> **WHAT TO PRODUCE**: Return exactly and only these lines: the first of the listing through the one containing "nrng = np.random.RandomState(11)".

** START OF SUPPLIED DATA **

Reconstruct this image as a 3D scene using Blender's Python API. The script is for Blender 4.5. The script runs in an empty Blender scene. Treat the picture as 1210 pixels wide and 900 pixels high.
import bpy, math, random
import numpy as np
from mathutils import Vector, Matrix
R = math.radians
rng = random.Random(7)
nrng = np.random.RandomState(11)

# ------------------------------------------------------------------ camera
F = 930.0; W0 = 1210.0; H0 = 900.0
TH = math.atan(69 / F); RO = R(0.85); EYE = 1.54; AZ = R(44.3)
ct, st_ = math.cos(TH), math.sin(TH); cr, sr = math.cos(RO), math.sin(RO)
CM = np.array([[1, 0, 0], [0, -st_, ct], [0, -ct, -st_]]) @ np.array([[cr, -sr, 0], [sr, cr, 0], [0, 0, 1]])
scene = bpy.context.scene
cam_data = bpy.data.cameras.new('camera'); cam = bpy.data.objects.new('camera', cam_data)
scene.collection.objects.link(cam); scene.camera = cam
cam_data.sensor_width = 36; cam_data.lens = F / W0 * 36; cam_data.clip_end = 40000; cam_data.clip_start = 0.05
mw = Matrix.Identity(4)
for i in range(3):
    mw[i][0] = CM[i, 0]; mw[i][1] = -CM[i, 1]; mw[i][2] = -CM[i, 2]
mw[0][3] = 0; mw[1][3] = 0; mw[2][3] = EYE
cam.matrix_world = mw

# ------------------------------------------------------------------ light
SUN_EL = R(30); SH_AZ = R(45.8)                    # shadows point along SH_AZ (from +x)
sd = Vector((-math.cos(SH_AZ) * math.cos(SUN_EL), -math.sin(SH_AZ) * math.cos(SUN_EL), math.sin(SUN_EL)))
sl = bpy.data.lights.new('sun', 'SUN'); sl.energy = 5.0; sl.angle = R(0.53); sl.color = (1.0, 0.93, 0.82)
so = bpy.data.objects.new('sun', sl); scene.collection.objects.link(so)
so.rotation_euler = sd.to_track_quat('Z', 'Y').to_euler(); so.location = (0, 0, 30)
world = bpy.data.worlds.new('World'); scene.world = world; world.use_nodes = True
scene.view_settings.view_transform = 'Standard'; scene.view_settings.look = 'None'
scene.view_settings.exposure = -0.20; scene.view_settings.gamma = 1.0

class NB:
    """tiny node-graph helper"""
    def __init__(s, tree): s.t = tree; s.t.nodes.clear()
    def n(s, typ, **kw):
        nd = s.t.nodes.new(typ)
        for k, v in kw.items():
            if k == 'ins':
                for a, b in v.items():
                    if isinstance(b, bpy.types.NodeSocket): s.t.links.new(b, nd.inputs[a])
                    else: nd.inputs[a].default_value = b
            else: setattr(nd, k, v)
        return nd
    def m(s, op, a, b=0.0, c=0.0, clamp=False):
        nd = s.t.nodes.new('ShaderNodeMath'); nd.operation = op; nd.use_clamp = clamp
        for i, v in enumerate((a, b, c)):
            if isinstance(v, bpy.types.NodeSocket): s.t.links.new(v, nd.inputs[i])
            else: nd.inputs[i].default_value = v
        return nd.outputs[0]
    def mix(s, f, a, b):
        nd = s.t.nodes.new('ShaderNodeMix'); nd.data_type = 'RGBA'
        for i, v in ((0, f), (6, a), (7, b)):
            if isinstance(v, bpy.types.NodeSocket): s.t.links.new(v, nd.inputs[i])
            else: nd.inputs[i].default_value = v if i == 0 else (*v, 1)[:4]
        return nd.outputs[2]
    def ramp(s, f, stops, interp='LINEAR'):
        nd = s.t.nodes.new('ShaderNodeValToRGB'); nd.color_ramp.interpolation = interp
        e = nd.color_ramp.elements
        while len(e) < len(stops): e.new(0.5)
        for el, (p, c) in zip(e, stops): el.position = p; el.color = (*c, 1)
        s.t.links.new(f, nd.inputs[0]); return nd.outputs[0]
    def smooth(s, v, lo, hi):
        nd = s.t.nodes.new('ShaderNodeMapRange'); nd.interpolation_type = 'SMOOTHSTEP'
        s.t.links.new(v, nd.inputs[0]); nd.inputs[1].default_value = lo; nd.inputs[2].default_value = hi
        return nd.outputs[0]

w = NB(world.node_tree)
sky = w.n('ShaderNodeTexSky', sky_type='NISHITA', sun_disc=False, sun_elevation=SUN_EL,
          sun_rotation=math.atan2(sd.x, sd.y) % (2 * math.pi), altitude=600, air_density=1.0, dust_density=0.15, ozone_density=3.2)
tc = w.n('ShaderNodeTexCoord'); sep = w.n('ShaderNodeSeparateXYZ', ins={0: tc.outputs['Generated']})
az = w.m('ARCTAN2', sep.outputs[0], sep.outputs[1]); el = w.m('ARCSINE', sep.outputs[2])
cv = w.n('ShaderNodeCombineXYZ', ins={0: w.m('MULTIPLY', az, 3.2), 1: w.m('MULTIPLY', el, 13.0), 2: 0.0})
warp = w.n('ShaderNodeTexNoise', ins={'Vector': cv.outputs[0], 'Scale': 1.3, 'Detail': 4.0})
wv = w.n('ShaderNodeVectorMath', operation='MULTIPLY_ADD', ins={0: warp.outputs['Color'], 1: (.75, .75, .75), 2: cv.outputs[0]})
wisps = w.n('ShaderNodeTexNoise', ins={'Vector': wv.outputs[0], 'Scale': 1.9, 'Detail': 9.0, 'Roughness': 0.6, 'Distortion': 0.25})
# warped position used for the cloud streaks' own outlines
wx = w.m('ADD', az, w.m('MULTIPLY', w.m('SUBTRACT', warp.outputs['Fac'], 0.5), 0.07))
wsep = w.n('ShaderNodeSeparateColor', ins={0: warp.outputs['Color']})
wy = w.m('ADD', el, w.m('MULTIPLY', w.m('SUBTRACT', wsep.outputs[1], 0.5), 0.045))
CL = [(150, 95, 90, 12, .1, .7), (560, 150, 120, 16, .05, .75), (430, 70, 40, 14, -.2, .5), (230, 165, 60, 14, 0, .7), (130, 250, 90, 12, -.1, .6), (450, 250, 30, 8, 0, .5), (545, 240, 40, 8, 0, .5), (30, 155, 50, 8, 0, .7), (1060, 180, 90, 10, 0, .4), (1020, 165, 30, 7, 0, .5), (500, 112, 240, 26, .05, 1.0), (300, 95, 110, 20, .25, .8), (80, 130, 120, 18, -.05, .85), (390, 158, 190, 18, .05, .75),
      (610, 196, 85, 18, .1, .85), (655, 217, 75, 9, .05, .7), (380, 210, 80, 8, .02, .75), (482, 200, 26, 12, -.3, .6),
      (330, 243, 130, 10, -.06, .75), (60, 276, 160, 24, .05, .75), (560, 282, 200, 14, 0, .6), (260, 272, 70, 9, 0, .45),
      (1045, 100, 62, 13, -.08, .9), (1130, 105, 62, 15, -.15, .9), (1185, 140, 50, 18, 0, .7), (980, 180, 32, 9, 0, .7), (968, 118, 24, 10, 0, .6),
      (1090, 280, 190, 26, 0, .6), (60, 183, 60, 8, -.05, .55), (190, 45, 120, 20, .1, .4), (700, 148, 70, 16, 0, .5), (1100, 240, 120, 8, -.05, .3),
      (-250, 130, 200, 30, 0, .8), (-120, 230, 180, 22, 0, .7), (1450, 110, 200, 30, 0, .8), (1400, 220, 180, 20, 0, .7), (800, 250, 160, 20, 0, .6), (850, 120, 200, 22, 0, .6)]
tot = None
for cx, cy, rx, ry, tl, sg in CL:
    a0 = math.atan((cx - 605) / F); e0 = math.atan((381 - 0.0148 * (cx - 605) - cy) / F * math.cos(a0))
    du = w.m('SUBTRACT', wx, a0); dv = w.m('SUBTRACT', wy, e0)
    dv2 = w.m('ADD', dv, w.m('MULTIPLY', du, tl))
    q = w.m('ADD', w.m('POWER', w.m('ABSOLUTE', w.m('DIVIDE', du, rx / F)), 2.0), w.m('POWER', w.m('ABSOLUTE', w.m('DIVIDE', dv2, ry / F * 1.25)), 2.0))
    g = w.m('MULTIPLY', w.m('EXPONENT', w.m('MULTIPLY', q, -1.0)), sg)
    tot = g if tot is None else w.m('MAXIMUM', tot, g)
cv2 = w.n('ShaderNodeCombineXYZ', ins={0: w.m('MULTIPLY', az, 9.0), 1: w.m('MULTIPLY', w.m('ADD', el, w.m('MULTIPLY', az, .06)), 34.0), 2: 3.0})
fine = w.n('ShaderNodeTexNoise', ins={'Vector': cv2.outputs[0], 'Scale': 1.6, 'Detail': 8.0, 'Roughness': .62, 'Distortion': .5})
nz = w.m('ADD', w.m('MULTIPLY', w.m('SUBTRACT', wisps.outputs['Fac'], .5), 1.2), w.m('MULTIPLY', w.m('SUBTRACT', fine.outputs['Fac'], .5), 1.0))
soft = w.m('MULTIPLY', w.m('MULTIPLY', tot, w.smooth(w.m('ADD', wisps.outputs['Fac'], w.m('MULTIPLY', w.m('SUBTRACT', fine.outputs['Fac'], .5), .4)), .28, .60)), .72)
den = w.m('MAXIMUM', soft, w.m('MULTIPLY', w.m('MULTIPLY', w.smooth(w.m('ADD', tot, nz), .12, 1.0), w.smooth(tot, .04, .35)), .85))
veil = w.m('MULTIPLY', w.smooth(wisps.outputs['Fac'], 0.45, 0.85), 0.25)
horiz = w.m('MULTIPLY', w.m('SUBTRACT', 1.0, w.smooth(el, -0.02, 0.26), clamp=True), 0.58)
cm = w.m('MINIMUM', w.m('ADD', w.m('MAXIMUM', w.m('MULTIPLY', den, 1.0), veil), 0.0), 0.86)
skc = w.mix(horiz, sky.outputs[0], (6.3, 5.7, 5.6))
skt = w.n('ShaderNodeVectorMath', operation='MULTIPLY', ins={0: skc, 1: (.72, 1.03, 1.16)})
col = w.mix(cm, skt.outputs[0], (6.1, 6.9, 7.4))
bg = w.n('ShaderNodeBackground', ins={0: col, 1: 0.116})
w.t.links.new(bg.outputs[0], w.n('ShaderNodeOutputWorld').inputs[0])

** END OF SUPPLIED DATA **

> **CORRECT RESPONSE**:
Reconstruct this image as a 3D scene using Blender's Python API. The script is for Blender 4.5. The script runs in an empty Blender scene. Treat the picture as 1210 pixels wide and 900 pixels high.
import bpy, math, random
import numpy as np
from mathutils import Vector, Matrix
R = math.radians
rng = random.Random(7)
nrng = np.random.RandomState(11)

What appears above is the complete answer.